An appeal to the gods

The fun part of digging at Vindolanda is that things turn up that have no business being there.  None.  Late last season, at a spot about 30 feet from where I had been digging, an amazing altar turned up

Religious shrines were always, and I mean always, set up outside the fort.  This was inside, and appears to be the only known example of this occurring in the entire Roman Empire.  Nobody has the slightest idea why.

The inscription reads:

I.O.M.
Dolocheno
Sulpicius Pu
dens praef
coh IIII Gall
V. S. L. M.

The Romans were rather big on abbreviations.   

Translated: "To Jupiter Best and Greatest of Doliche, Sulpicius Pudens, prefect of the Fourth Cohort of Gauls, fulfilled his vow gladly and deservedly".

The V.S.L.M. is shorthand for the bit about fulfilling the vow gladly and deservedly.

Last month while on a rain delay at the Vindolanda dig I was chatting with the folks washing pot shards.  This interesting bit of graffiti had just been discovered on wash up.



Lets zoom in a bit closer, and highlight the scratched on lettering:


We for sure have a V and and M, with an L probable.  (Yes, in archeology you have to be ever so careful not to create order from disorder).  There is also a definite A.

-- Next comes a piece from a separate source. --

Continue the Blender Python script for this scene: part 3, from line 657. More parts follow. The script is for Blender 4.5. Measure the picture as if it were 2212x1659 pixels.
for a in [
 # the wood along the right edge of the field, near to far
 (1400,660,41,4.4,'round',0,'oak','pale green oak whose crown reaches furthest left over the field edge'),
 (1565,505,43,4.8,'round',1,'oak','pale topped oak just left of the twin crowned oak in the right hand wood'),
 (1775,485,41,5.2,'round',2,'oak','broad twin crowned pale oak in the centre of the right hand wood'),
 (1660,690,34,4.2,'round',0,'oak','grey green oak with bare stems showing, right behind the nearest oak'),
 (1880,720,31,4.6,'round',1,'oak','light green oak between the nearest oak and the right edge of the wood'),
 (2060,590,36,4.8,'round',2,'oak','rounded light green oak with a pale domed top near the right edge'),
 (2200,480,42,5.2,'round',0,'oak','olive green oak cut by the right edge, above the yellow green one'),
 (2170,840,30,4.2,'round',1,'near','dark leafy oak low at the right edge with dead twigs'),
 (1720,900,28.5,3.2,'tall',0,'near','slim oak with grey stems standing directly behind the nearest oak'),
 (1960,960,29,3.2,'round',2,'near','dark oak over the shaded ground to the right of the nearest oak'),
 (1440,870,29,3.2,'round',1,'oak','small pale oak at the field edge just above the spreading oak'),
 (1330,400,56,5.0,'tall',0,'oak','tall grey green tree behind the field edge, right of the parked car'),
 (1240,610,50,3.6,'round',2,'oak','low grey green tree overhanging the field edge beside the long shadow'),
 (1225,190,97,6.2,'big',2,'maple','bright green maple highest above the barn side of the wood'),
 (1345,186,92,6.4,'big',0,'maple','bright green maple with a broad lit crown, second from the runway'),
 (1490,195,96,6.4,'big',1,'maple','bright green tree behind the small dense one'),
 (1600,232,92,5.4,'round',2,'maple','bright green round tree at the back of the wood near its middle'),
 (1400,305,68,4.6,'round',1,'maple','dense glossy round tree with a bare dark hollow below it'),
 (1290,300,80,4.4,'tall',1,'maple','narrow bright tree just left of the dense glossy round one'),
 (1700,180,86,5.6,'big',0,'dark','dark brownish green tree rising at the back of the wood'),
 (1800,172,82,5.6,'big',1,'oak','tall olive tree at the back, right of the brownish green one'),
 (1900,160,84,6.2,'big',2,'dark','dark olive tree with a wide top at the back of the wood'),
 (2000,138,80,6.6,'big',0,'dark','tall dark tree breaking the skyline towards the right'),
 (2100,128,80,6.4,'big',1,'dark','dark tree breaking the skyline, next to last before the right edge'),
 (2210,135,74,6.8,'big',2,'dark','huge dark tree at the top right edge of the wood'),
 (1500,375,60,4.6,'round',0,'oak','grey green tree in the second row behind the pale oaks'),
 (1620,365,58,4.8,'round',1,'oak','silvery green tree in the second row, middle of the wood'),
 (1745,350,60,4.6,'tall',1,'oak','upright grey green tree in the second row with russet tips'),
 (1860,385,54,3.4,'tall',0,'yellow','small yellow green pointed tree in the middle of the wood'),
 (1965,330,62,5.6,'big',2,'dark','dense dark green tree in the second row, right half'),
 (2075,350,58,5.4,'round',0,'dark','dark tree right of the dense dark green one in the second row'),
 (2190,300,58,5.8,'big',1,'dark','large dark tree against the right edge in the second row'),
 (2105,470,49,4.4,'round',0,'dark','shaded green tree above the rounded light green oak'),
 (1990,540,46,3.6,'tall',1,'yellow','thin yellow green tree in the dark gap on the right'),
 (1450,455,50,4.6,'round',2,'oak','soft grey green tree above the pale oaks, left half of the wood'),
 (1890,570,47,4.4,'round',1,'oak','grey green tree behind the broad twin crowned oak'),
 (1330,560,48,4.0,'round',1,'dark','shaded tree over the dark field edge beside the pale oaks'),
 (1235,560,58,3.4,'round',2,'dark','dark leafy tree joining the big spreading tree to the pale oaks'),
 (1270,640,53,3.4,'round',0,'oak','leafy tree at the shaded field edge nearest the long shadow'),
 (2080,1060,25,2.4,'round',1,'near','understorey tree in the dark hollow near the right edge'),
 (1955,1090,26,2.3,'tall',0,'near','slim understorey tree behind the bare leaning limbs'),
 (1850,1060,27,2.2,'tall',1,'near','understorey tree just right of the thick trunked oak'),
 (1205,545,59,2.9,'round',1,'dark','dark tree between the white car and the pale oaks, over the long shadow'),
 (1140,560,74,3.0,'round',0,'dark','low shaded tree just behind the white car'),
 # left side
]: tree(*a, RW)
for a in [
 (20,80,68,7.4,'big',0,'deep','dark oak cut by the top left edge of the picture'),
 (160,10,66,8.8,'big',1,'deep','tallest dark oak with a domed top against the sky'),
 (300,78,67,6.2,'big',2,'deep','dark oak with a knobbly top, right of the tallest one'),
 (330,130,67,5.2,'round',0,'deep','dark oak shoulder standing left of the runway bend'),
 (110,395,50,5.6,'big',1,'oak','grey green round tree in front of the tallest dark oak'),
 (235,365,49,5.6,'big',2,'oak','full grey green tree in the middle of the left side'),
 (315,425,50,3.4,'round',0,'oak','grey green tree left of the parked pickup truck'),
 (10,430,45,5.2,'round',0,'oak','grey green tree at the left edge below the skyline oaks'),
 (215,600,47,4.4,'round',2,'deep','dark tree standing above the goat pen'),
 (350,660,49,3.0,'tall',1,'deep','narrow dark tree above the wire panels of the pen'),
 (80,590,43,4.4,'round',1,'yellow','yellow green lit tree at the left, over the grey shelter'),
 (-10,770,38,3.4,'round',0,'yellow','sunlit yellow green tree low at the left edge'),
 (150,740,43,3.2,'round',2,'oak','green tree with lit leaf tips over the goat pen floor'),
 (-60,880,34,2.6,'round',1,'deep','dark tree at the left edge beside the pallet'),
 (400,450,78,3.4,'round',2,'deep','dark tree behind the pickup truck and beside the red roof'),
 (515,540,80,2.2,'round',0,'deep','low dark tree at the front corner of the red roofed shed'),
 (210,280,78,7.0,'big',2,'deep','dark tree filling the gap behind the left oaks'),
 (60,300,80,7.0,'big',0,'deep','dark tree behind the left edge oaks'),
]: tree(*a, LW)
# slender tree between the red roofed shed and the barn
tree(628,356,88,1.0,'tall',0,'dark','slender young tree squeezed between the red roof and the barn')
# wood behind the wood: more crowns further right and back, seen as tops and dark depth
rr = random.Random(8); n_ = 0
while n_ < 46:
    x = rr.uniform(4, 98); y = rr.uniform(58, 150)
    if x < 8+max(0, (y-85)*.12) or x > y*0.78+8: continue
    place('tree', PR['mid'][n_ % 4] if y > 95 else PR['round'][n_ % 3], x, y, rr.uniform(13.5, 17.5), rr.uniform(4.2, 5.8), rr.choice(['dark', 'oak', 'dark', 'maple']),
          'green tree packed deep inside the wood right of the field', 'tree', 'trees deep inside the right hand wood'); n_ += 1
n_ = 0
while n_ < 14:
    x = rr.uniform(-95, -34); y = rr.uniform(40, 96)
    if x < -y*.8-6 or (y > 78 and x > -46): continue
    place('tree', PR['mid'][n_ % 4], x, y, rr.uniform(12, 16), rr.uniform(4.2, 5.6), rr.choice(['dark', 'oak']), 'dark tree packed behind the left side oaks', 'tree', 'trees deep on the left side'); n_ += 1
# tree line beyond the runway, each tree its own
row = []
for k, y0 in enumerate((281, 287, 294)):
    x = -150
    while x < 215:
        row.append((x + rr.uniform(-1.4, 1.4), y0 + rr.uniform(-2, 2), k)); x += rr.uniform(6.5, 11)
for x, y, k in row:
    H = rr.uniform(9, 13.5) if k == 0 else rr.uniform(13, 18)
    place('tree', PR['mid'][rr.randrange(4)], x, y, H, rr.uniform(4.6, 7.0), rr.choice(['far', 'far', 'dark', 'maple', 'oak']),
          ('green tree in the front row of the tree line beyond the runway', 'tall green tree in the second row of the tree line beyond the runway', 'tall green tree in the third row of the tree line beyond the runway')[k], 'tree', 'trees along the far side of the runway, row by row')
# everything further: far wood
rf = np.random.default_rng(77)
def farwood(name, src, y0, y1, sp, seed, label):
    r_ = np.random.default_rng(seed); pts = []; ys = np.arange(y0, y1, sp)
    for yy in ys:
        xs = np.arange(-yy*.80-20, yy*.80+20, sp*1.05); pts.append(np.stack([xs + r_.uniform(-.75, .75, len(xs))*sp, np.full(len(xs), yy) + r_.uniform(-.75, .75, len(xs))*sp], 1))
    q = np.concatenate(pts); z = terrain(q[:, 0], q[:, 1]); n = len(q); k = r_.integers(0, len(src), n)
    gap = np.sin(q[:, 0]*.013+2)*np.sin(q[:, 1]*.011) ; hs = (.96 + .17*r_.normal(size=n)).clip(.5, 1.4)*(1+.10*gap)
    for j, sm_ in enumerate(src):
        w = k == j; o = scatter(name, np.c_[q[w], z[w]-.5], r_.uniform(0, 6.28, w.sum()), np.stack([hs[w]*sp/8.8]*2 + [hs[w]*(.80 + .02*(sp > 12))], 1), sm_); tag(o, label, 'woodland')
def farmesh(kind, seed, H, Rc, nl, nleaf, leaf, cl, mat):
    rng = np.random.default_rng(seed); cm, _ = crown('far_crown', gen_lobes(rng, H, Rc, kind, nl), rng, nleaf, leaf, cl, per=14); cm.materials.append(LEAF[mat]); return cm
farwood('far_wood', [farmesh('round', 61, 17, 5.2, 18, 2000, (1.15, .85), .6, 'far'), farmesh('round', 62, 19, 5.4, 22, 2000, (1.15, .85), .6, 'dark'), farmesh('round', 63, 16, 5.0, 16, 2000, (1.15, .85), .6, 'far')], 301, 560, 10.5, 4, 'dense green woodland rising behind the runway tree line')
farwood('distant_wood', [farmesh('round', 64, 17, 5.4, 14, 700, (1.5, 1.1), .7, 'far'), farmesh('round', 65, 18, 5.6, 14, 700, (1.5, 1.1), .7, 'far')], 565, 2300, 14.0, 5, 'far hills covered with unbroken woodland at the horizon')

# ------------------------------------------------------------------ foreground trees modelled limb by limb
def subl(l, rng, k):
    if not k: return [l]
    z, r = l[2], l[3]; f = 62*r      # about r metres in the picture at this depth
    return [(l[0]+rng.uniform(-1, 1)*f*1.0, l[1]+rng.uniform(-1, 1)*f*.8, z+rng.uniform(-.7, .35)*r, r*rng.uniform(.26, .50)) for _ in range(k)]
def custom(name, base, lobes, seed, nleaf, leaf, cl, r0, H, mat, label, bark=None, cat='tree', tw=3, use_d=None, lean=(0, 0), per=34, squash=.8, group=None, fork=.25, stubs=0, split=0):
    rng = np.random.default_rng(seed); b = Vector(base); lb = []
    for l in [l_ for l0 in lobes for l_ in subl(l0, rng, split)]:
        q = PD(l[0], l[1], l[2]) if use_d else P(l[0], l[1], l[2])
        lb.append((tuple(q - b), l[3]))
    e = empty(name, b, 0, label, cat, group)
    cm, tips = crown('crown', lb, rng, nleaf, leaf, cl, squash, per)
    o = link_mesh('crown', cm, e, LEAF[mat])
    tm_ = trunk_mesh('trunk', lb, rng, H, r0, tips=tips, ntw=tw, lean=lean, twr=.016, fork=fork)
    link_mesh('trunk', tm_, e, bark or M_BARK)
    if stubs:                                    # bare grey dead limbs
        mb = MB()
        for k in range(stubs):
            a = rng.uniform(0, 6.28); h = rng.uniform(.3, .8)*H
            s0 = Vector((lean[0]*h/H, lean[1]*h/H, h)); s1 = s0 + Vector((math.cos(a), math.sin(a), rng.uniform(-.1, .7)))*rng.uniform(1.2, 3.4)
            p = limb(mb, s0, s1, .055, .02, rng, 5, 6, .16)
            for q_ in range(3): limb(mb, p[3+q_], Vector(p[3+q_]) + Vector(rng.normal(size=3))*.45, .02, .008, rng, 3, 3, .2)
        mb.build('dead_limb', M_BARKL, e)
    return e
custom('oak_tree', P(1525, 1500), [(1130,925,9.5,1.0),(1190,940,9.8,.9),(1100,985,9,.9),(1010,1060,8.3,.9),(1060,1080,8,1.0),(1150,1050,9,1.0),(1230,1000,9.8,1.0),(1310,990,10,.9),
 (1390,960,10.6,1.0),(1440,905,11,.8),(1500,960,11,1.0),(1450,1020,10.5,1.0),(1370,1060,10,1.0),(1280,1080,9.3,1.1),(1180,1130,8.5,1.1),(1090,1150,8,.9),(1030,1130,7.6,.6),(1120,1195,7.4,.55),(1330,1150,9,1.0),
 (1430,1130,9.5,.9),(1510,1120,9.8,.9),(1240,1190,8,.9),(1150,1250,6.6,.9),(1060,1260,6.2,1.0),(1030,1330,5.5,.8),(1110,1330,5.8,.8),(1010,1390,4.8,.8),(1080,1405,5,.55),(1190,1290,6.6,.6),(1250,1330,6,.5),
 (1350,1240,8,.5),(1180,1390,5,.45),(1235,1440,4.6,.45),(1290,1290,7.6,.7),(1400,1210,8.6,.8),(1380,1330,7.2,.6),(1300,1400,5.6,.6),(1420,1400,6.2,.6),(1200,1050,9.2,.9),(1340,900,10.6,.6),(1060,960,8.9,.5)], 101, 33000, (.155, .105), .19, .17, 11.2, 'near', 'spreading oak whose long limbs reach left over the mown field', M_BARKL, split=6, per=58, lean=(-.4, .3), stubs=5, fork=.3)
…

By cranking up the resolution and tinkering with the contrast I am about 95% sure I am seeing an S between the V and the L. (although the L looks a bit less certain in this view)


It looks as if the S was scratched in there, but not hard enough to get all the way through the glaze.  Or perhaps there was still a bit of mud/staining that had not been scrubbed off.

So, it seems unlikely that this could simply be somebody scratching their initials on "their" drinking/cooking vessel.  Instead it appears to be a "poor man's" votive vessel, something you would use to either pour or to receive offerings (wine usually) when requesting the favor of the gods.

Much of the literature surviving the Roman era comes to us through the filter of Christianity.  It was the material that the monks deemed worthy or at least not outright heresy.  So we are left to speculate on the nature of religion in Roman times.  One interpretation is that it was not a Covenant between a Deity and a Chosen People, but more a personal contract between a man and a god.  As such it was more an individual, private matter, and this otherwise rather humble artifact certainly has the "personal touch" to it.

More on altars and such can be found at the Vindolanda.com site link.

5 comments:

Harry said...

Reading & enjoying. That is a primo find!

Hadriana's Treasures said...

optime! Brill! You could say that the chap who wrote it was a 'notarius' - a short hand writer...excellent find. ;)

rob said...

I wonder if the word might be "ausim" ("I would dare")? If it were preceded by a "non" perhaps it is the vestige of a challenge to potential thieves, although with it's being in the optative mood might reinforce the notion that this is some sort of votive offering.

Tacitus said...

Rob
That would tend to explain the tentative L.
I have not been able to find much on roman pottery inscriptions....
T.Wolter

rob said...

Nor I. But I could easily imagine it fitting into a soldier's motto (as in one of the Erskines' arms, "Ausim et Confido"?) or as an acknowledgement of his temerity in seeking the gods'to intervene on his behalf.